Friday, March 31, 2023

Yudai Suzuki -- Tokyo Mono(東京者)

 

Recently through videos, news footage and talks with friends, I've noticed that since the last time I was in Tokyo in 2017, the megalopolis has been undergoing changes in certain neighbourhoods. Shibuya has gained at least a couple of more skyscrapers so that I'm worried that it may have cost the area some sky. Toranomon seems to be getting a massive commercial complex and the same may indeed be true for the area surrounding Tokyo Station which has already gotten its fair share of buildings going up like bamboo trees. If and when I get back to the Japanese capital, I may need a new map to find my way around.😕

Still, for the better part of two decades, I considered myself someone of the Tokyo area if not from the city proper since I was actually living in Ichikawa City, Chiba Prefecture. Over the past decade and change being back here in Toronto teaching, translating, and yes, blogging, thanks to YouTube and TV Japan, I've still been seeing my old stomping grounds. Indeed, I still miss walking through the many different parts of Tokyo.
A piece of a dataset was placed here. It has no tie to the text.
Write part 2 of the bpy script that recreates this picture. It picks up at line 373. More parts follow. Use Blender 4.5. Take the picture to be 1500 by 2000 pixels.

Listening to Yudai Suzuki's(鈴木雄大)"Tokyo Mono" (Someone of Tokyo) which is the final track and the title track for his February 1990 album, I've realized that this could be an ideal theme for my feelings of wistfulness regarding one of the largest cities in the world. Arranged by Kazuo Otani(椎名和夫), written by Taizo Jinnouchi( 陣内大蔵)and composed by Suzuki, it's a slow and introspective modern urban waltz. Though I couldn't find the lyrics for "Tokyo Mono", what I could glean is that Suzuki is possibly singing that no matter how much a beloved partner wants change, the protagonist can only change so much and that they can only be who they are. Maybe it's part of the title, but I have to admit that I'm straddling the line on whether "Tokyo Mono" is either a pop ballad or a City Pop ballad but that's why I can throw two genres into its Labels.

I know that Suzuki didn't come up with the song thinking about what lay in store for Tokyo in the following thirty years. However, I think that despite all the changes that have come and will come, Tokyo will remain Tokyo at least for the next little while. For me, I hope that means Tower Records and my favourite neighbourhood tonkatsu restaurant under my old subway station will still be there when I visit.